### EXTRACTED MATERIAL
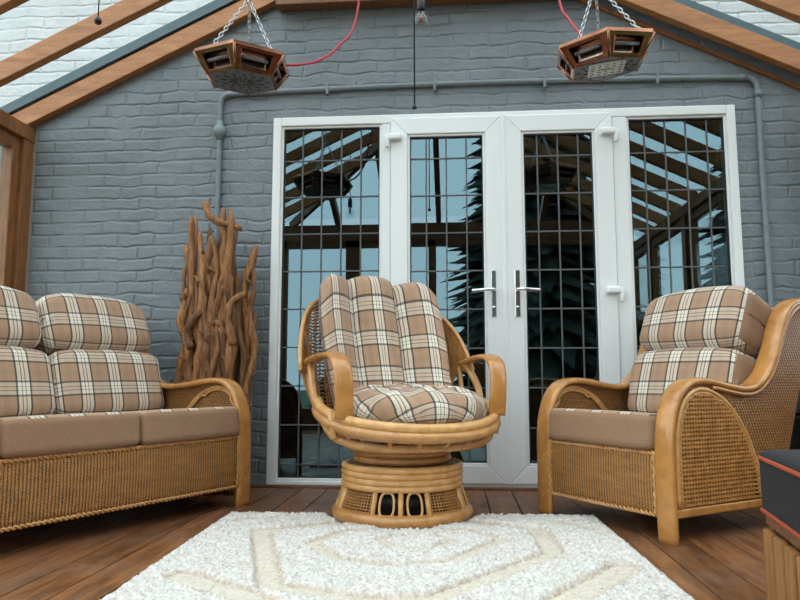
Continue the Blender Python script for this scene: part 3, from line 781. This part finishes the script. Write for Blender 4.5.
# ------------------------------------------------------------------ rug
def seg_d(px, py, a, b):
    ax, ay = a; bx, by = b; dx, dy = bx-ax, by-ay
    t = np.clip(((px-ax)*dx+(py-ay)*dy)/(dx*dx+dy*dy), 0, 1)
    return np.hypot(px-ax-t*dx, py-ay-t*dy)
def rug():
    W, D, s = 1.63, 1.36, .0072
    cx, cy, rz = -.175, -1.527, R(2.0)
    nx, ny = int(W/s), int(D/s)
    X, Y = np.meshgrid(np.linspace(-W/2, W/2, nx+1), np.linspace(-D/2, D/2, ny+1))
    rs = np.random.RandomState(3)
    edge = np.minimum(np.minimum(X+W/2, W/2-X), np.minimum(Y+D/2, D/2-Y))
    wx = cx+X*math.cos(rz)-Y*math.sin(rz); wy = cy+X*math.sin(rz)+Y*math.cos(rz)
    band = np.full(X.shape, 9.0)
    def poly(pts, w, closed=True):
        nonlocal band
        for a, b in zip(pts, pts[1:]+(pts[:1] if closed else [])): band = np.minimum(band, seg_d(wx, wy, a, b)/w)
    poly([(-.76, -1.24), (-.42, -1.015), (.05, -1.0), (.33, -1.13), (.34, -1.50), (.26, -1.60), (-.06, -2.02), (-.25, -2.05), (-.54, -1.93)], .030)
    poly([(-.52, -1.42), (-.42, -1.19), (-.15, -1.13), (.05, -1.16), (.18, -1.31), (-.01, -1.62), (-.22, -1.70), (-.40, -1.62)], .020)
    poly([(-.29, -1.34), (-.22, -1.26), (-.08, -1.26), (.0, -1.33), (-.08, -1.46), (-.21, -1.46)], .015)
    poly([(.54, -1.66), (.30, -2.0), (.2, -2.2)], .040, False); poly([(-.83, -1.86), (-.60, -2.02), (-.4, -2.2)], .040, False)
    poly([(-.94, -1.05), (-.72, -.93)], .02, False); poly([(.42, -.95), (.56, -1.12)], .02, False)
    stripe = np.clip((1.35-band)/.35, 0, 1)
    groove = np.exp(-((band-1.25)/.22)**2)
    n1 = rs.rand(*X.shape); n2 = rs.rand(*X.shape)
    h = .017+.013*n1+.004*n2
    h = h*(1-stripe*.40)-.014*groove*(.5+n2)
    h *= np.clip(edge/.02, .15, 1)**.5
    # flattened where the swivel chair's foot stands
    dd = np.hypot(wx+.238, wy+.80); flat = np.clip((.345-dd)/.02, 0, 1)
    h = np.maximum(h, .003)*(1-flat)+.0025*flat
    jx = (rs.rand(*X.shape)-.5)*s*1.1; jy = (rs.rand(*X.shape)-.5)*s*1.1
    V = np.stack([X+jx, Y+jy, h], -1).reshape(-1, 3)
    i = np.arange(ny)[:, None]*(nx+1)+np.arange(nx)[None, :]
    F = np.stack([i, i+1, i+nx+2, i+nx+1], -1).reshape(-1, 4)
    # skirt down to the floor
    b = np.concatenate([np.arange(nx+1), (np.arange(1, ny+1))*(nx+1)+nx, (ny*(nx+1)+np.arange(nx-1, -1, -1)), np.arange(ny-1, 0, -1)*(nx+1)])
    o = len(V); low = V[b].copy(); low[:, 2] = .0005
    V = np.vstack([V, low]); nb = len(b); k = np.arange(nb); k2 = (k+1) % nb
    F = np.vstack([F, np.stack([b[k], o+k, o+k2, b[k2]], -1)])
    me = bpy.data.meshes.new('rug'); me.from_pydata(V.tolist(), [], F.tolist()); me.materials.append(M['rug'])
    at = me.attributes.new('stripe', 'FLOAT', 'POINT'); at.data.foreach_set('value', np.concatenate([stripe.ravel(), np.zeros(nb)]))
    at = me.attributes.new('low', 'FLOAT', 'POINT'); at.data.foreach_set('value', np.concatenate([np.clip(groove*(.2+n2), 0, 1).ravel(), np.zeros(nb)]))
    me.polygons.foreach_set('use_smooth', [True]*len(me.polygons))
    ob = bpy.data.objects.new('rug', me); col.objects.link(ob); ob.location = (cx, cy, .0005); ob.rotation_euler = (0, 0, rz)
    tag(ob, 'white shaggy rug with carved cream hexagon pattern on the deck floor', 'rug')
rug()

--

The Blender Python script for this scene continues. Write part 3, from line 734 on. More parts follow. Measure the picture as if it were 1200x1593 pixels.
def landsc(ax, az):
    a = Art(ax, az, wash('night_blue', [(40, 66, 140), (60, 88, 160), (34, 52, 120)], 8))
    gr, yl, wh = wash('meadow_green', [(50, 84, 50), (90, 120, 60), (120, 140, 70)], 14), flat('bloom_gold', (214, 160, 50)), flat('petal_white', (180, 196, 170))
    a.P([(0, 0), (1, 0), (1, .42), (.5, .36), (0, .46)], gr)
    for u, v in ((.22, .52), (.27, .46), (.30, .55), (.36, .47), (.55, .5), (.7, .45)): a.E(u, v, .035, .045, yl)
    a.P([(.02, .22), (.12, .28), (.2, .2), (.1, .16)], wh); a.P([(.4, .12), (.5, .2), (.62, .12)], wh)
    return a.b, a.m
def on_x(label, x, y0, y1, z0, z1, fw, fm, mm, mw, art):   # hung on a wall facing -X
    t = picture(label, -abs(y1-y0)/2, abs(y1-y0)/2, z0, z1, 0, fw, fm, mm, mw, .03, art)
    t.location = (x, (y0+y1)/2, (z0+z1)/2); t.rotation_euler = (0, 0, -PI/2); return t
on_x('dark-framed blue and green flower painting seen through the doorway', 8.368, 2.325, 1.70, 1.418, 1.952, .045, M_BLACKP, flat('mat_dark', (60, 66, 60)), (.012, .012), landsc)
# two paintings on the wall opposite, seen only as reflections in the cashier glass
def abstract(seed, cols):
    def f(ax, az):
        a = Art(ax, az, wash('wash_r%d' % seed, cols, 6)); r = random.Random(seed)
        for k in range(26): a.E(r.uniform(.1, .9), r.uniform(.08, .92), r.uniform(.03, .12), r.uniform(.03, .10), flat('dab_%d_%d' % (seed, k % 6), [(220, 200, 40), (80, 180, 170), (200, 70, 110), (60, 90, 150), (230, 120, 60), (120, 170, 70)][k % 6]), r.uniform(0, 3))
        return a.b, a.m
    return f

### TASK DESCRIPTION
This exercise asks for the lines from the line with "me = bpy.data.meshes.new('rug');" to the line with "at = me.attributes.new('stripe', 'FLOAT', 'POINT');", both lines included, set down exactly and with nothing else.

### WRITTEN REPLY
    me = bpy.data.meshes.new('rug'); me.from_pydata(V.tolist(), [], F.tolist()); me.materials.append(M['rug'])
    at = me.attributes.new('stripe', 'FLOAT', 'POINT'); at.data.foreach_set('value', np.concatenate([stripe.ravel(), np.zeros(nb)]))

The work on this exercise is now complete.